Sounds unbelievable, right? It is. After the mid-‘80s Steppenwolf production that launched John Mahoney, Terry Kinney, and Kevin Anderson on to film careers, Orphans got revived by smaller Chicago troupes as frequently as Rocky Horror Show does here. (Every theater town has its go-to shows.) Even with good actors, productions of it tend to struggle with Orphans’ apparent status as a naturalistic slice-of-lowlife. It’s so not: magic realism at best, manipulative hoohaw at worst, with Harold in particular a Big Bad Daddy fantasy figure who could exist in no known universe. (He produces wads of cash, perfect gifts, home-cooked meals, and a gun the size of a Howitzer from his pockets like rabbits.) But by casting the African-American Bradford as Treat and the Caucasian Williams as Phillip, Mead makes what by all rights ought to be a fatally blithe screw-the-script mistake into the declaration that snaps Orphans’ thickest tether to pseudo-realism. “No way these two are brothers,” the audience decides within minutes. Freed of the need for us to suspend disbelief, the play floats into chamber-drama heavens, its lyrical speeches and symbolism-drenched confrontations as satisfyingly outré as a ‘30s crime drama rewritten by Noel Coward.
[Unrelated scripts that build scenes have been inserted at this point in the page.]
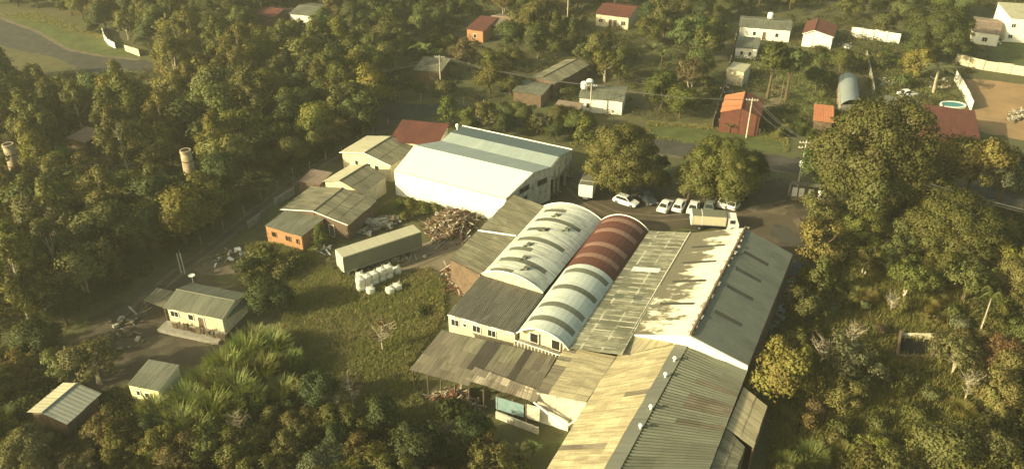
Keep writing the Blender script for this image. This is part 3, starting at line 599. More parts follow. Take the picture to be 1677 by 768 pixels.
p = P(315, 457, 3.3); MB().lathe([(.02, 0), (.3, .08), (.45, .22)], p + (0, 0, .4), 12).tube([p + (0, 0, -.6), p + (0, 0, .4)], .04, 5).build('satellite_dish', M['white_trim'], t)
MB().box((c_[0] + c_[1]) / 2 * (1, 1, 0) + (0, 0, .25) + unit(c_[0] - c_[3]) * 1.2, (9, 2.0, .5), math.atan2((c_[1] - c_[0])[1], (c_[1] - c_[0])[0])).build('porch_floor', M['concrete'], t)
a, b, c, d = P(257, 471, 2.6), P(290, 478, 2.7), P(266, 503, 2.45), P(234, 492, 2.3)
slope(t, a, b, c, d, 3, 2, M['tan_green'], name='porch_sheet')
for q in (d, c, a): MB().box((q[0] + .15, q[1] + .1, 1.15), (.12, .12, 2.3)).build('porch_post', M['wood'], t)
a, b, c, d = P(384, 498, 2.5), P(402, 484, 2.5), P(404, 500, 2.2), P(370, 524, 2.2); slope(t, a, b, c, d, 2, 2, M['grey_roof'], name='porch_sheet')
H('yellow_hut', 'small hut with grey roof and bright yellow wall with two dark windows', (208, 630), (260, 640), (298, 602), 2.9, 3.3, 'grey_roof', 'yellow_wall', 'mono', cat='hut', over=.15, sheet=(1.2, 2.4), win=((.28, .5, 1.6, 2.3), (.58, .7, 1.5, 2.2)))
H('metal_roofed_hut', 'hut with pale metal gable roof and dark wall among brown trees', (45, 675), (108, 694), (153, 640), 2.6, 3.2, 'cream_roof', 'brown_wall', 'across', cat='hut', frac=.42, roof2='cream_dull', sheet=(2.4, 3.0), waves=5)
F = 'far_house'
H(F, 'long grey roofed house with white walls at the top right', (1210, 44), (1297, 51), (1299, 33), 3.0, 3.7, 'grey_roof', 'white_wall', 'along', win=((.3, .8, 1, 2), (.75, .8, 1, 2)), doors=((.5, .9, 2.1),))
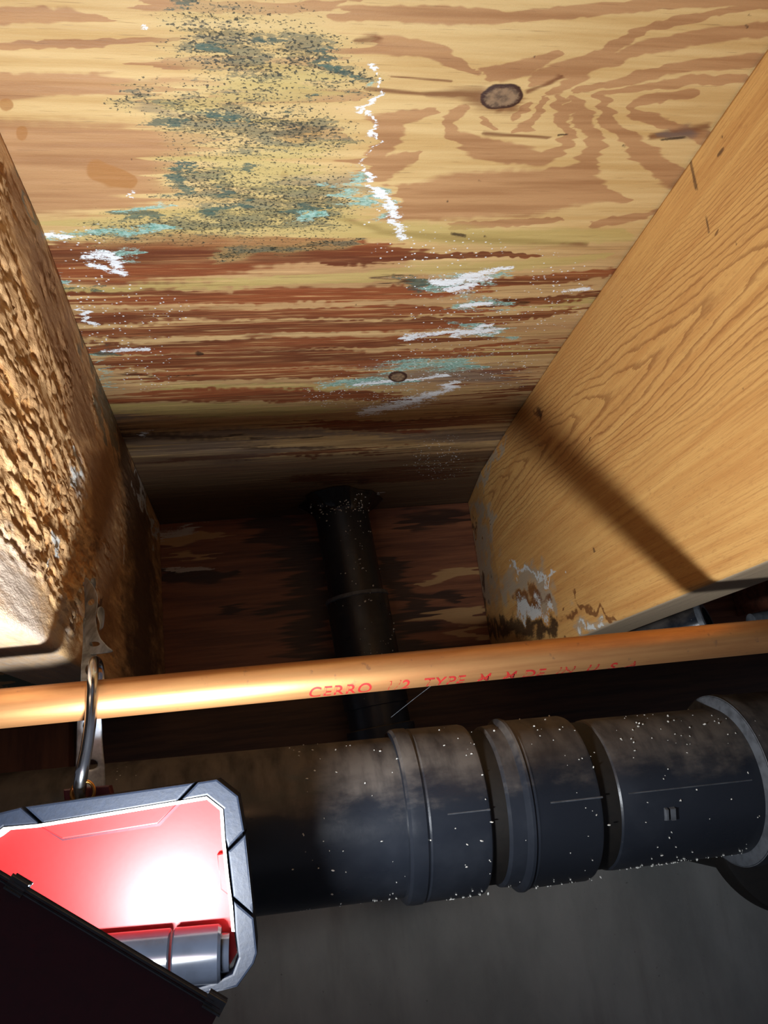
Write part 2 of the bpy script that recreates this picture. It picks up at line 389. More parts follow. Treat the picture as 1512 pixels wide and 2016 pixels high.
# ---- plywood ceiling
xs = joined(np.arange(-0.105, 0.285, 0.0016), 0.04, -0.90, 1.05)
ys = joined(np.arange(0.10, 0.875, 0.0008), 0.04, -0.45, 0.90)
X, Y = np.meshgrid(xs, ys, indexing='ij'); V = np.stack([X.ravel(), Y.ravel(), np.full(X.size, H)], -1)
px, py = proj(V)
vis = (V[:, 1] > 0.09)
px = np.where(vis, px, 5000.0)
wx, wy = V[:, 0], V[:, 1]
warp = (fbm(wx*9, wy*14, 3, 3)-0.5)*26
pxw = px+(fbm(wx*12, wy*20, 8, 3)-0.5)*22; pyw = py+warp*0.6
kz = strokes(px, py, [[(1060, 210, 420), (1250, 200, 420)]], lo_=0); kw = 1-sst(0.0, 0.30, kz)
jag = ((fbm(wx*5, wy*330, 41, 3)-0.5)*300+(fbm(wx*3, wy*90, 42, 3)-0.5)*300)
pxs = px+jag*(kw+0.10*(1-kw))+(vn(wx*150, wy*500, 31)-0.5)*14+(fbm(wx*60, wy*160, 19, 3)-0.5)*(12+6*kw)
pys = py+warp*0.45*(0.25+0.75*kw)+(fbm(wx*30, wy*60, 27, 3)-0.5)*(7+4*kw)+(vn(wx*330, wy*250, 37)-0.5)*6
pxm = px+jag*0.35+(fbm(wx*70, wy*200, 18, 3)-0.5)*40; pym = py+(fbm(wx*60, wy*120, 28, 3)-0.5)*24
T = strokes(pxs, pys, [
    # left third: broad level bands
    [(-80, 30, 20), (150, 28, 16), (300, 36, 7)], [(-80, 92, 9), (200, 86, 7), (420, 80, 4)], [(-80, 168, 26), (140, 165, 22), (330, 176, 8)],
    [(330, 130, 10), (620, 124, 16), (700, 118, 6)], [(420, 195, 14), (600, 190, 18), (700, 186, 10)],
    [(-60, 330, 95), (120, 330, 90), (230, 320, 70), (320, 290, 34)], [(300, 4, 14), (560, 14, 12), (700, 6, 8)], [(520, 260, 14), (640, 268, 12)],
    # top right long band
    [(700, 24, 14), (900, 30, 20), (1000, 34, 12), (1300, 8, 12), (1540, -8, 14)],
    [(750, 85, 22), (860, 100, 16), (930, 140, 10)],
    # plumes running up-right from the knot
    [(1040, 165, 10), (1100, 140, 16), (1180, 105, 10), (1290, 50, 9), (1420, 25, 7), (1540, 0, 7)],
    [(1080, 180, 9), (1170, 130, 12), (1260, 96, 13), (1380, 72, 15), (1540, 52, 15)],
    [(1130, 178, 6), (1220, 160, 8), (1330, 134, 13), (1460, 118, 14), (1540, 112, 12)],
    [(1160, 190, 5), (1240, 174, 7), (1360, 158, 9), (1470, 152, 9)],
    [(1360, 182, 8), (1290, 190, 9), (1235, 205, 9), (1240, 222, 9), (1320, 246, 10), (1390, 272, 14)],
    [(1172, 195, 12), (1190, 225, 11), (1230, 270, 14), (1290, 320, 26), (1330, 350, 22)],
    # nested rings under the knot
    [(1118, 196, 10), (1140, 222, 14), (1165, 260, 20), (1172, 300, 18), (1150, 335, 20)],
    [(1090, 196, 9), (1108, 225, 13), (1118, 262, 12), (1100, 300, 14), (1060, 316, 10)],
    [(1062, 196, 7), (1066, 225, 8), (1045, 250, 8), (1010, 258, 5)],
    [(1035, 210, 9), (1018, 232, 9)],
    [(905, 215, 12), (886, 240, 12), (890, 268, 14), (940, 290, 20), (1000, 302, 20), (1060, 312, 14)],
    [(955, 235, 7), (975, 252, 6)], [(960, 150, 14), (1040, 132, 18), (1095, 108, 8)],
    # right of the bleach line
    [(740, 300, 24), (760, 255, 30), (790, 235, 18), (860, 218, 8)], [(735, 340, 22), (780, 320, 18), (820, 305, 8)],
    [(800, 402, 34), (900, 385, 46), (1050, 378, 46), (1150, 370, 30), (1230, 392, 8)], [(780, 378, 16), (1000, 362, 18), (1160, 330, 12)],
    [(1175, 442, 7), (1260, 430, 8), (1330, 410, 6)], [(900, 445, 6), (1020, 438, 8), (1120, 430, 4)],
    # between red bands
    [(500, 640, 6), (900, 640, 5)],
])
band = fbm(wx*2.2+3, wy*46+fbm(wx*4, wy*6, 5)*3, 21, 4)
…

The show reaches its apotheosis of captivating absurdity when Treat relates for Harold his potentially lethal encounter on public transportation with “a black man…a big black man,” clearly written for a white actor and seemingly not rewritten in the slightest. Instead of making us squirm, the bravura passage – with the increasingly desperate Treat counterpointed by Harold’s hammering him with questions and Phillip first singing, then giddily dancing, to underscore his story and overload his attention – becomes the most highwire damn-the-torpedoes scene I’ve seen any actors execute since A Lie of the Mind. Treat faints, with the audience inclined to follow his lead.


I should call the production values rudimentary and leave it at that. Although I have no issue with ‘rudimentary’ and get why they happened, it really would be swell to have a door and a window that opened and closed without swaying in space. The strangely stained walls by scenic painter Simonette Berry provide what atmosphere there is. The costuming is unusually good. Otherwise the set is the typical storefront assemblage of cast-off furniture, the lighting a general wash only, and there is no sound design I can now recall. That last is actually kind of a pleasure: It’s been awhile since I’ve seen a show go house lights out, curtain open, stage lights up, without a bit of preshow lead-in.
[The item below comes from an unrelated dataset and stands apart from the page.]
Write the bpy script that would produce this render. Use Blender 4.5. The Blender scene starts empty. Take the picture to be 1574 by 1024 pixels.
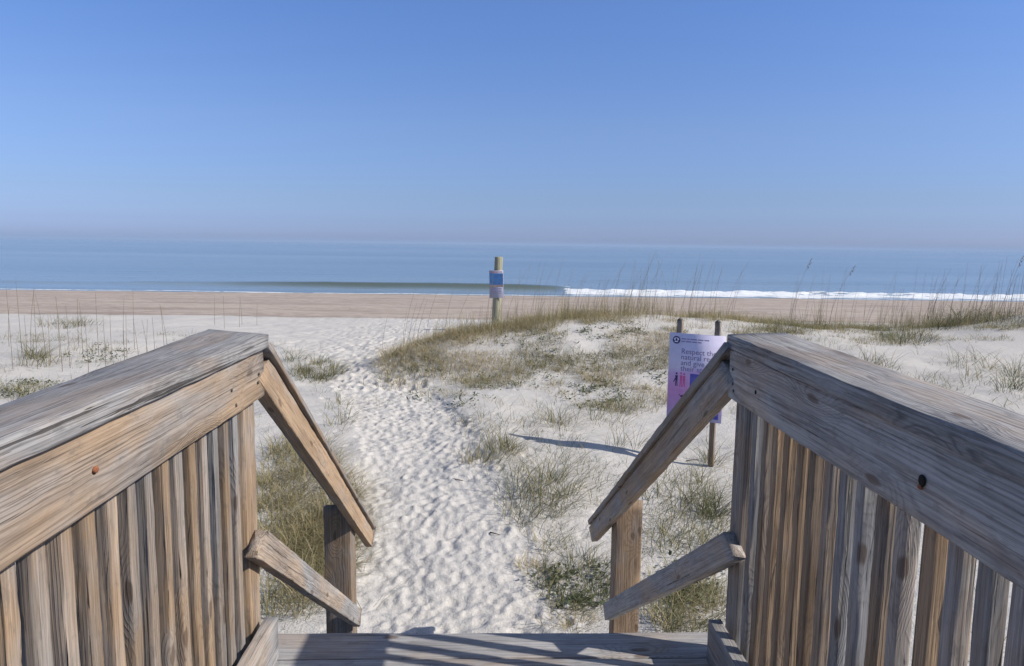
import bpy, math, random
import numpy as np
from mathutils import Vector, Matrix
random.seed(7)
RNG = np.random.default_rng(11)
SC = bpy.context.scene
COL = SC.collection
rad = math.radians
ZC = 2.30                                   # eye height above the sand at the stair foot

# ------------------------------------------------------------------ camera
PW, PH, FPX = 1574.0, 1024.0, 1090.0
PITCH, ROLL, YAW = math.atan(136 / FPX), 0.0138, math.atan(35 / FPX)
fwd = Vector((math.sin(YAW) * math.cos(PITCH), math.cos(YAW) * math.cos(PITCH), -math.sin(PITCH)))
r0 = fwd.cross(Vector((0, 0, 1))).normalized()
u0 = r0.cross(fwd)
RGT = math.cos(ROLL) * r0 + math.sin(ROLL) * u0
UPV = -math.sin(ROLL) * r0 + math.cos(ROLL) * u0
EYE = Vector((0, 0, ZC))
cd = bpy.data.cameras.new('camera')
cd.sensor_width = 36.0
cd.lens = 36.0 * FPX / PW
cd.clip_start, cd.clip_end = 0.05, 60000.0
cam = bpy.data.objects.new('camera', cd)
COL.objects.link(cam)
cam.matrix_world = Matrix(((RGT.x, UPV.x, -fwd.x, EYE.x), (RGT.y, UPV.y, -fwd.y, EYE.y),
                           (RGT.z, UPV.z, -fwd.z, EYE.z), (0, 0, 0, 1)))
SC.camera = cam

# ------------------------------------------------------------------ sun and sky
SUN_AZ, SUN_EL = rad(14.5), rad(37.0)         # sun to the right, a little behind the viewer
to_sun = Vector((math.cos(SUN_EL) * math.cos(SUN_AZ), -math.cos(SUN_EL) * math.sin(SUN_AZ), math.sin(SUN_EL)))
sl = bpy.data.lights.new('sun', 'SUN')
sl.energy, sl.angle, sl.color = 4.45, rad(0.53), (1.0, 0.94, 0.855)
so = bpy.data.objects.new('sun', sl)
COL.objects.link(so)
so.rotation_euler = to_sun.to_track_quat('Z', 'Y').to_euler()
so.location = (8, -4, 12)
world = bpy.data.worlds.new('World')
SC.world = world
world.use_nodes = True
nt = world.node_tree
nt.nodes.clear()
sky = nt.nodes.new('ShaderNodeTexSky')
sky.sky_type = 'NISHITA'
sky.sun_disc = False
sky.sun_elevation = SUN_EL
sky.sun_rotation = math.atan2(to_sun.x, to_sun.y)
sky.altitude = 0
sky.air_density, sky.dust_density, sky.ozone_density = 1.0, 0.6, 3.0
bg = nt.nodes.new('ShaderNodeBackground')
bg.inputs['Strength'].default_value = 0.145
wo = nt.nodes.new('ShaderNodeOutputWorld')
# the hazy marine air of the day: the sky's own colour by height, blue above and lavender-grey at the horizon
tcw = nt.nodes.new('ShaderNodeTexCoord')
sxyz = nt.nodes.new('ShaderNodeSeparateXYZ')
nt.links.new(tcw.outputs['Generated'], sxyz.inputs[0])
rmp = nt.nodes.new('ShaderNodeValToRGB')
air = [(0.0, (0.181, 0.228, 0.446)), (0.016, (0.181, 0.228, 0.446)), (0.028, (0.173, 0.217, 0.408)), (0.063, (0.187, 0.219, 0.345)), (0.155, (0.237, 0.26, 0.36)), (0.296, (0.238, 0.293, 0.417)), (0.335, (0.27, 0.30, 0.41)), (0.45, (0.42, 0.385, 0.39)), (0.6, (0.44, 0.40, 0.39)), (1.0, (0.42, 0.39, 0.40))]
el = rmp.color_ramp.elements
while len(el) < len(air):
    el.new(0.5)
for e, (p_, c_) in zip(el, air):
    e.position = p_; e.color = (*c_, 1)
nt.links.new(sxyz.outputs[2], rmp.inputs[0])
mulw = nt.nodes.new('ShaderNodeVectorMath'); mulw.operation = 'MULTIPLY'
nt.links.new(sky.outputs[0], mulw.inputs[0]); nt.links.new(rmp.outputs[0], mulw.inputs[1])
dbl = nt.nodes.new('ShaderNodeVectorMath'); dbl.operation = 'SCALE'; dbl.inputs['Scale'].default_value = 2.0
nt.links.new(mulw.outputs[0], dbl.inputs[0])
nt.links.new(dbl.outputs[0], bg.inputs['Color'])
nt.links.new(bg.outputs[0], wo.inputs['Surface'])
vs = SC.view_settings
vs.view_transform, vs.look, vs.gamma, vs.use_curve_mapping = 'Standard', 'None', 1.0, False
vs.exposure = 0.35
SC.cycles.max_bounces = 6
SC.cycles.transparent_max_bounces = 8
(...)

Mead’s blocking is the most fluid I’ve seen him do. There’s real grace in the unforced, steadily changing stage picture (not easy, given the many monologues) that I wouldn’t have thought he had in him, especially after last year’s lead-footed Deathtrap. Mead tends to produce one classic a year from the shelf of Great American Homoerotic Post-Stonewall Plays…this is the best since his lauded production of The Boys in the Band.


Perhaps he took inspiration from his cast. I can’t tell you what a pleasure it is to see Cooper and Bradford in roles that take full advantage of their prodigious talent. Cooper, despite the engraved invitation to chew scenery that a big drunken monologue of an entrance constitutes, plays Harold with great restraint, relying on his gravitas (and mellifluous voice) to command the audience’s attention and the boys’ respect. Cooper knows understatement works best to make an extravagant character plausible and, more, that the arc of the story belongs to the brothers. Only in the moments after he wakes the next morning both unsurprised at being tied to a chair and apparently not hungover did I find him unpersuasive.


Bradford has to cover the widest tonal range, the wildest mood swings. It’s no easy feat to make Treat both ignorant and cunning, dangerous and vulnerable. Bradford reconciles it all within his coiled-spring intensity, physicalizing his character’s unstable mental state, poised to careen in some unpredictable direction at every moment.


And Williams? Astonishing. Where Bradford takes as his physical model a tightly wound spring, Williams reminds us of a small woodland creature, darting and watchful and sinuous. (It’s startling whenever he stands up straight.) The depth of Williams’ concentration on Phillip’s fragility makes Treat’s often cruel demands on him understandable, as the exhausted meanness of an overworked parent. As a bonus, once we’ve grown accustomed to the interpretation – we don’t see much high-style physical acting in this town – Phillip generates the lion’s share of the laughs. If you don’t count his small supporting role in American Theatre Project’s Freedom Summer, as I’m about to do, then David Williams is here making the debut of the year.